M&A 3 Flashcards
(8 cards)
why did intesa initiate an hostile takeover?
At the time, Intesa had better profitability and returns than UBI. Intesa wanted to improve its competitive position with a compelloing business model, diversifying revenues stream and get more from commission fee of insurance (UBI).
what was intesa’s strategy to initiate the sale?
Intesa launched an OPA offering a premium of 27% over last trading days. Its strategy was to sell 400-500 branches (for anti-trust reason) to BPER for a consideration up to 1bn€.
what was the exchange ratio? and valuation?
The exchange ratio offered equal to 1.7x valuing Ubi 4.9 Billion.
what are the steps in an hostile takeover?
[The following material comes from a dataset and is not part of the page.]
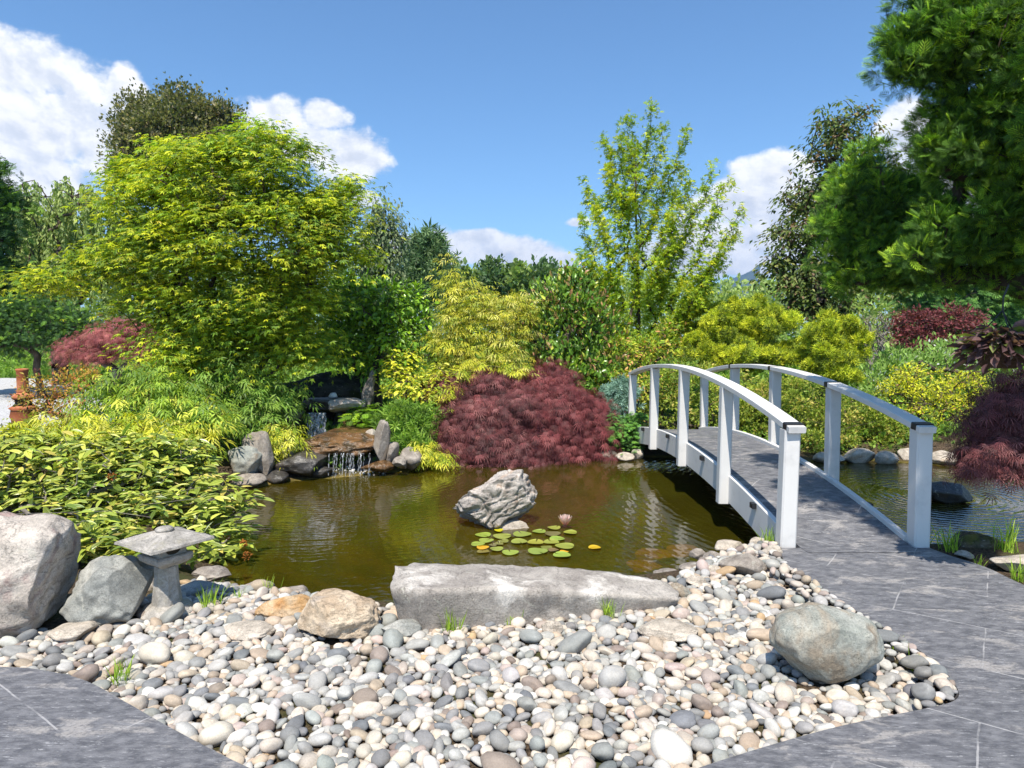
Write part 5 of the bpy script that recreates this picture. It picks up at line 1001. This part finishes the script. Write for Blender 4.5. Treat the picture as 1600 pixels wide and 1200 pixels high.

- Tender Offer: statement from the bidding announcing to the mkt and to the CONSBO the initial notice of the offer.
- Filing of offer document: within 20 calendar days, offer document is filled and there is cash confirmation and transaction description.
- CONSOB and ECB (IASB for insurance) must review and approve the offer within 60 BDs. During the retrieval of extra information time is frozen (up to extra 20 BDs)
- Consob Approval of offer document: offer document published after approval and delivered to target company. Just here the offer is legally real.
- Issuer Statement (art. 103): by the last trading day before the start of the offer period, the issuer can say something about the offer (1st occasion).
- Tender offer start (Subscripton Period ): starts at least +5 business days after CONSOB approval of offer document.
- Tender offer ends (end of subscription period): it varies between 15 and 40 business days.
- Settlement: bidder must declare to the mkt if conditions were satisfied, in terms of subscription rate.
- Delisting: it takes from 1 to 3 months.
what were the 4 possible defence pillars for UBI?
The Defence pillars were the following:
- MAC Clause (from a legal standpoint) whether the transaction will be completed in any mkt conditions.
- Scouting alternative buyers.
- Show the full value of standalone strategy
- Highlight antitrust actions.
what could Ubi shareholders do in view of the transaction?
Which are the options of shareholders?
1. stick to standalone plan
2. find competing offer from other players
3. negotiate better offer from ISP
4. anything else subject to “passivity rules” to enhance value of the business.
which path did Ubi shares follow after the announcement?
The market followed a similar path to the one showed during IPOS.
what happens usually to the shareholder base of the target?
There is a lot of dialogue with investors which usually don’t like standalone plan because it is more uncertain, given that it is based on the future and why was not the plan approved before?
Long-only investors leave in favour of hedge funds and event funds, compared to IPO the situation is more uncertain given that the ownership of the companies varies a lot over the time.